Da qui l’interminabile serie di cause condotte dall’avvocato Carlo D’Amelio e conclusesi, sul finire degli anni Sessanta, con la vittoria piena dei Savoia: allo Stato doveva andare un quinto dell’eredità, quindi solo un quinto di Racconigi. La divisione del Castello fu evitata con una transazione. Ma il grosso della proprietà che resta alle principesse Savoia in Italia era ed è costituito da Villa Savoia, a Roma, e dalla tenuta di Capocotta, a ridosso di Castelporziano. Villa Savoia, 119 ettari quasi nel cuore della città, all’inizio della via Salaria, è costituito da un edificio principale affittato all’ambasciata d’Egitto, lo stesso in cui Vittorio Emanuele III fece arrestare Mussolini quando lo andrò a trovare dopo la burrascosa seduta del Gran Consiglio del 25 luglio 1943; alcune dependance (in una vive il figlio di Jolanda, Pierfrancesco Calvi di Bergolo, con la moglie Marisa Allasio); la Villa Polissena, in cui vivono invece i suoi cugini Enrico, Maurizio, Oddone ed Elisabetta D’Assia. Sul finire degli anni Sessanta si tentò la vendita di villa Savoia ad un gruppo finanziario dei Caraibi che intendeva costruirvi residenze di lusso, ma l’affare svanì al momento della firma.

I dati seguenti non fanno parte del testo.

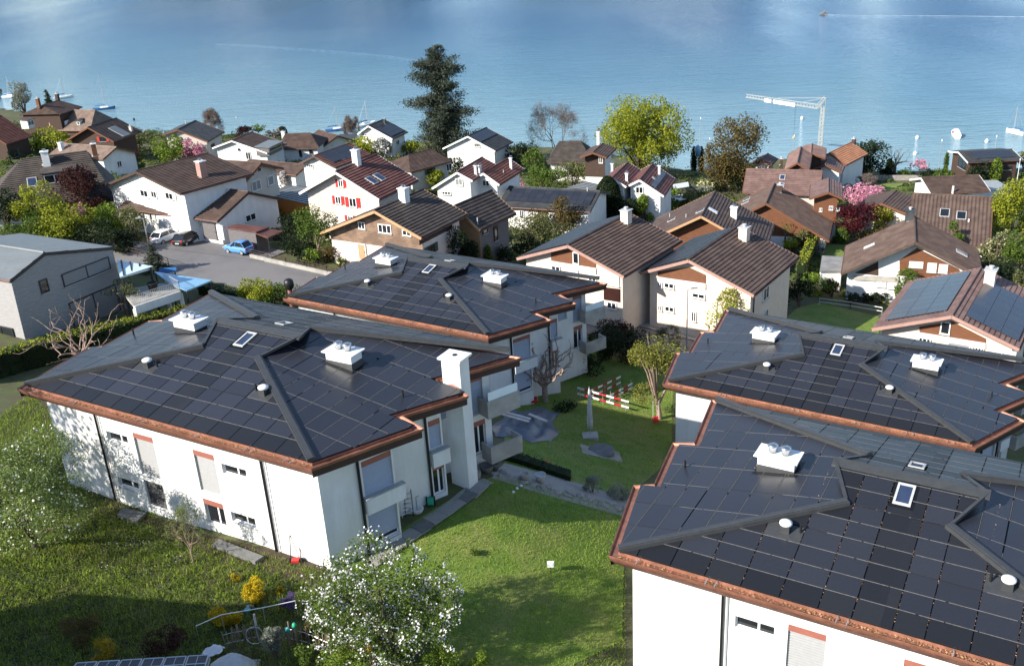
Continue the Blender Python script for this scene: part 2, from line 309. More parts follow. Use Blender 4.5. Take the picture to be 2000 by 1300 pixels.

Capocotta, 1.200 ettari, 2.500 metri di spiaggia, era invece destinata, nello stesso periodo, a diventare l’Acapulco italiana. Ceduta in gran parte a banche svizzere e lussemburghesi, a società del Liechtenstein, cooperative di altri personaggi politici e finanziari romano-internazionali e singole personalità, apparentemente appartiene per soli 163 ettari alle principesse Savoia e loro eredi; destinata alla edificazione oggi potrebbe valere 500 miliardi, ma la convenzione con il Comune saltò, insorsero i movimenti per la difesa della natura, le cause giudiziarie finora non hanno sbloccato l’impasse.

È appunto dietro banche straniere, e alcune anstalt cioè le società di comodo dei paradisi fiscali, che si sarebbero celate, sussurrano gli intimi di casa Savoia, le proprietà di Umberto avendo i cinque eredi di Vittorio Emanuele III deciso di dividere, dopo la confisca della quota del figlio maschio, la residua proprietà nuovamente in cinque parti uguali; anzi ad Umberto era stata forse assegnata una quota maggiore.